Por outro lado, a agenda de adaptação ganhou destaque com adoção de 59 indicadores da Meta Global (GGA) – definição aguardada desde o Acordo de Paris – que orientarão como medir o avanço do planeta nessa agenda. A implementação começa em 2026, com um processo de dois anos, até a COP32, em Adis Abeba, capital da Etiópia, para que as políticas para os indicadores sejam elaboradas através do “Visão de Belém-Adis sobre adaptação”.

“Era uma necessidade que felizmente se confirmou. Ainda não estão prontos para implementação imediata, mas agora temos um processo claro, com a Visão de Belém até Adis Abeba, que abre dois anos para aprimorar tecnicamente os indicadores, alinhar políticas e fortalecer sua operacionalização”, disse Daniel Porcel, do Instituto Talanoa.

Já para Natalie Unterstell, presidente do Talanoa, o pacote é histórico. “Como ‘COP da Adaptação’, Belém finalmente entregou um conjunto de decisões sem precedentes. A adoção dos indicadores da GGA é progresso real. Pela primeira vez, mediremos ação climática não apenas em toneladas de carbono evitadas, mas em vidas protegidas e infraestrutura capaz de resistir ao que está por vir.”

A questão do GGA, porém, foi motivo de polêmica durante a plenária de encerramento. Corrêa do Lago precisou suspender a sessão temporariamente para retomar as consultas, após países como Colômbia, Suíça, Panamá, Uruguai, Argentina, Paraguai, Serra Leoa e Suíça criticaram a forma como o desenho foi feito, alegando que os indicadores foram modificados sem validação técnica adequada e que o texto final foi apresentado sem tempo suficiente para discussão.
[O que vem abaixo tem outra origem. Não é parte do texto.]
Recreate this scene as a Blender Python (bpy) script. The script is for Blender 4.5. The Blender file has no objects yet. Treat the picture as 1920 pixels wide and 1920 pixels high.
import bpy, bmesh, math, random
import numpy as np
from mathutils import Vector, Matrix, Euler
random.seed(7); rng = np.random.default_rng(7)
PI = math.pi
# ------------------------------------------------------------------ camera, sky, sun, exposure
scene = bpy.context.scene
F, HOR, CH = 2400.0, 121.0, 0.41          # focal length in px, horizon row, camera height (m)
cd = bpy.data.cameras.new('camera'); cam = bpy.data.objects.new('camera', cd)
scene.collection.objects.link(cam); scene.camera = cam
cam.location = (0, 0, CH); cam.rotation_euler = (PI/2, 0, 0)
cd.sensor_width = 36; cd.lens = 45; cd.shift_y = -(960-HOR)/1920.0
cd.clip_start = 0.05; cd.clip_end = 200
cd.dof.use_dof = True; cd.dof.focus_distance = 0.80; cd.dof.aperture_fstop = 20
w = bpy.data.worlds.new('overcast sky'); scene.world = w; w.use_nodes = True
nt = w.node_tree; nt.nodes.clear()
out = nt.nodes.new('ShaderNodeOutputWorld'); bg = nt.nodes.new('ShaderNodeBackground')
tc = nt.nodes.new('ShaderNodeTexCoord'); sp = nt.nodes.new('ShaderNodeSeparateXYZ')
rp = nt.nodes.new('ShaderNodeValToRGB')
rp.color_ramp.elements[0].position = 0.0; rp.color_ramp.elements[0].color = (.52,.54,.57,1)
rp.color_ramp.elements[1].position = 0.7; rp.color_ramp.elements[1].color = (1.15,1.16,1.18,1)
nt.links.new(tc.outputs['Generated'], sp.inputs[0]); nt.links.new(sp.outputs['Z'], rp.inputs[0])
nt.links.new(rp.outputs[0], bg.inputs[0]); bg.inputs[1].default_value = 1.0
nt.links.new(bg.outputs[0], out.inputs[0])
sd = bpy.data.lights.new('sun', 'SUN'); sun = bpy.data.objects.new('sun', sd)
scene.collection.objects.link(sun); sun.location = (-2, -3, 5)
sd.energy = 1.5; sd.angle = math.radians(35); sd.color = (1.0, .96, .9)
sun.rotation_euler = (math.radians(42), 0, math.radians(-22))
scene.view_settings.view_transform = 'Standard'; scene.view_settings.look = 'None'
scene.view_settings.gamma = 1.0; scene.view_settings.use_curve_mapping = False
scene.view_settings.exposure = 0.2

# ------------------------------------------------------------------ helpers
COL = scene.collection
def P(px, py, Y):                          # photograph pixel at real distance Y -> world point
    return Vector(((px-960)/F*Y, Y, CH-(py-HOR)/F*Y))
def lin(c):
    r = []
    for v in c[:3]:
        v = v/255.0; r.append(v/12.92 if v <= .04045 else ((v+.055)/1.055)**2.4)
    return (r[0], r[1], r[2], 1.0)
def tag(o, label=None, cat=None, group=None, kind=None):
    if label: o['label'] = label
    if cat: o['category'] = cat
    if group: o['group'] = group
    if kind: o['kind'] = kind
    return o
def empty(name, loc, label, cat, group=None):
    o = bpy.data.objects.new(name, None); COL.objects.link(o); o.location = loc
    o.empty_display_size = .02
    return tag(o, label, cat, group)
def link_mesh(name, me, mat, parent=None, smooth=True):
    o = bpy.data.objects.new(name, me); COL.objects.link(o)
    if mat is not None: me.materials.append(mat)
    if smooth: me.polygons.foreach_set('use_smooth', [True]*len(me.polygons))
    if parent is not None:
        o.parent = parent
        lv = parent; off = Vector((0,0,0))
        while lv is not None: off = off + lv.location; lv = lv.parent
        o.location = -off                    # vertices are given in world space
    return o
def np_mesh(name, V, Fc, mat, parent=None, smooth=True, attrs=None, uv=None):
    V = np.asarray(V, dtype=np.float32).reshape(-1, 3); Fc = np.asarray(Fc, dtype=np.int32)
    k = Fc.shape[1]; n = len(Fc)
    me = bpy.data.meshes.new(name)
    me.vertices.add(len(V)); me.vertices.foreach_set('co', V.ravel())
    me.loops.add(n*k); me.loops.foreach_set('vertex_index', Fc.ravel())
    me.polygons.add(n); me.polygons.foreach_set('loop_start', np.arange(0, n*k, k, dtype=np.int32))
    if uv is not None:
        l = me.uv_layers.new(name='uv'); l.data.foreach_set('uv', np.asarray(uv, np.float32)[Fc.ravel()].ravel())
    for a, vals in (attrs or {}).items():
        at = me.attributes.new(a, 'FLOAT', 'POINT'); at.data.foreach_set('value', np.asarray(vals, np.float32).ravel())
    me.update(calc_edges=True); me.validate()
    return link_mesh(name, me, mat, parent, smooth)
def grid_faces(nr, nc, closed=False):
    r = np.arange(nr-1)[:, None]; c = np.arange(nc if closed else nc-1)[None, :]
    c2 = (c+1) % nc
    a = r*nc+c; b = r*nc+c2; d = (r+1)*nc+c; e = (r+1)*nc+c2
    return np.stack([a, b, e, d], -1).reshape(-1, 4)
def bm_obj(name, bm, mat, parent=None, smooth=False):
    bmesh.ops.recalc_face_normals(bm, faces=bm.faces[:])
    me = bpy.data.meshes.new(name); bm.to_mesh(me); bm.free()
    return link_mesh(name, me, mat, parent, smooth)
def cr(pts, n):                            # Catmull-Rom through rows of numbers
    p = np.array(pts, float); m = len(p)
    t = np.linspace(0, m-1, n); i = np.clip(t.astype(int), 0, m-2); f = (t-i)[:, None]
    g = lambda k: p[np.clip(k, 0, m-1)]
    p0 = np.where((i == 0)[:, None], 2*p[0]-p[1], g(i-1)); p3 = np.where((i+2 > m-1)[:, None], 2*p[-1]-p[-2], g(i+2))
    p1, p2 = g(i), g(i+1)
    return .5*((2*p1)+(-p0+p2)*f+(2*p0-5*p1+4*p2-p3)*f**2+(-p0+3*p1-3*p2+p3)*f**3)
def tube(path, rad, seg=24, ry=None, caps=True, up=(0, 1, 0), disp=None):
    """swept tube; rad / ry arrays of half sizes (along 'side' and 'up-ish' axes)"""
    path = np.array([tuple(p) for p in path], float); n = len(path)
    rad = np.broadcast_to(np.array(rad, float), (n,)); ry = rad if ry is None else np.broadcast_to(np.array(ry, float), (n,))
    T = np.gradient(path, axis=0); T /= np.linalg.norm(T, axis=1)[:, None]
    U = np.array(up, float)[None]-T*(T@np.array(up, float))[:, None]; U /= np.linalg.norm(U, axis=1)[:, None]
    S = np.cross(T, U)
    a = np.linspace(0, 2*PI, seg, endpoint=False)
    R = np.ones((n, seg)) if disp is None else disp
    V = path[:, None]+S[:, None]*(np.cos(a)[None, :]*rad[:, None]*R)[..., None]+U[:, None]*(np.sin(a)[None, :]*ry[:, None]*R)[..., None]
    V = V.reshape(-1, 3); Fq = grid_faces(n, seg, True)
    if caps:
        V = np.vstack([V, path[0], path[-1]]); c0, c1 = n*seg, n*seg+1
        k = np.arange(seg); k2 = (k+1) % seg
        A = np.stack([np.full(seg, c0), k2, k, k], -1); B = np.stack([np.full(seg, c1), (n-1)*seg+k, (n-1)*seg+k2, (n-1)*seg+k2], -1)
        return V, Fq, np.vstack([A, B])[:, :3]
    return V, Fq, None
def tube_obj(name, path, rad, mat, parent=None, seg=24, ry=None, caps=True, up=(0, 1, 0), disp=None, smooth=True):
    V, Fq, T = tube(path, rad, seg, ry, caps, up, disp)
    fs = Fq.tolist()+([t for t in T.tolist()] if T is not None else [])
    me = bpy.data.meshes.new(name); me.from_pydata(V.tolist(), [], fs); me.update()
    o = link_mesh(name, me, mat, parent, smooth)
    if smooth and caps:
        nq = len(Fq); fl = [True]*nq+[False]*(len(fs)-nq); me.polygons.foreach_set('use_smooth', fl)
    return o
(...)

O preâmbulo do texto da COP30 ainda traz citações históricas para uma COP, como o reconhecimento inédito da importância das comunidades afrodescendentes, dos territórios indígenas e de questões de gênero no enfrentamento da crise climática.

“Nossa maior força está no poder das pessoas. Nenhum outro acordo da COP enfatizou os direitos humanos com tanta força quanto este”, disse Santiago, da Oxfam Brasil. “Indígenas, comunidades quilombolas, defensoras dos direitos das mulheres e a sociedade civil no Brasil e no mundo seguem exigindo justiça climática – e continuaremos pressionando governos, a indústria fóssil e os super-ricos até que ela se torne realidade.”